Cuando se creó la moneda única, como instrumento eficaz para el desenvolvimiento del proyecto europeo, ya se advirtió de las dificultades que surgirían en el momento en que se produjeran distorsiones en el crecimiento económico de los países, ya que, en la medida que aquellas fueran importantes, la búsqueda de las soluciones se complicaría al no disponer los Estados de políticas autónomas en materia monetaria y de tipos de cambio. Se respondía que no habría tales problemas, porque la homogeneización de las economías era importante y la globalización ayudaría a ello.
En los años transcurridos desde enero de 1999 hemos asistido a un primer bienio caracterizado por una significativa devaluación del euro respecto del dólar que teóricamente debía haber permitido el crecimiento de las potencias exportadoras de la UE, y efectivamente algo de eso sucedió. Pero se solapó un tímido crecimiento de esas economías centrales de la UE, Francia y Alemania, con la crisis financiera internacional que ha restado vigor a los mercados y ha puesto en entredicho las presuntas bondades de las políticas neoliberales seguidas por los Gobiernos nacionales.
Ante esas realidades, las instituciones de la UE, fundamentalmente la Comisión y el BCE, no han sabido o no han podido dar respuestas diligentes y eficaces, refugiándose en el cumplimiento del reglamento, en este caso el PEC, lo que ha devenido en una especie de sálvese quien pueda que es la imagen patética que resulta del último año y medio de política europea. La expresión más plástica de ello es ver al comisario de Economía y a la propia Comisión enfrentados a los socios principales, que son los sostenedores y motores de la Unión, porque no cumplen reglas que efectivamente no pueden cumplir.
Si se añaden las disputas acerca de la futura Constitución trufadas con los problemas de la ampliación inminente a 25 miembros, no parece un cuadro alentador para la puesta en práctica de soluciones a la crisis de crecimiento económico de los países destacados de la Unión. Y conviene no olvidar que cuanto más se retrase la salida a la crisis que atenaza a Francia, Alemania e Italia, no se podrá hablar seriamente del proyecto común europeo.

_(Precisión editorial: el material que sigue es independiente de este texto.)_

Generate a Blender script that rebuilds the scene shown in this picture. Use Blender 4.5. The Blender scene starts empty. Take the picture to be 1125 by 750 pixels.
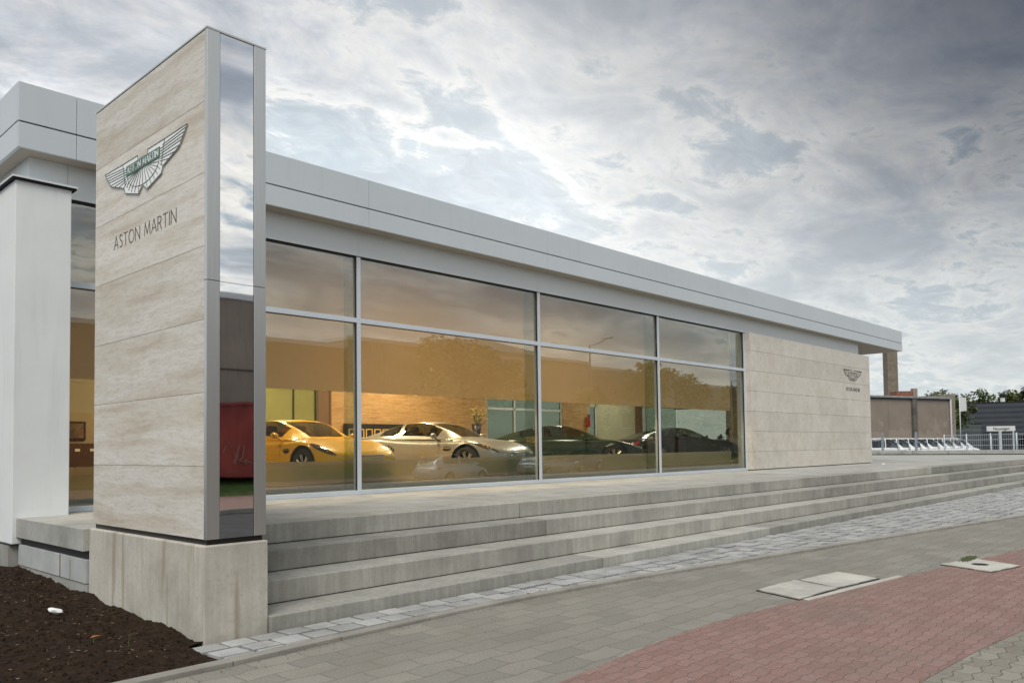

Sería deseable que todos aquellos que de verdad crean en las virtualidades de la UE se afanen en la causa común de coadyuvar a la solución de los problemas, flexibilizando políticas o poniendo en práctica iniciativas nuevas que, con realismo, permitan salir del atolladero, so pena que se quiera mantener la ficción de unas políticas comunes que son todo menos eso.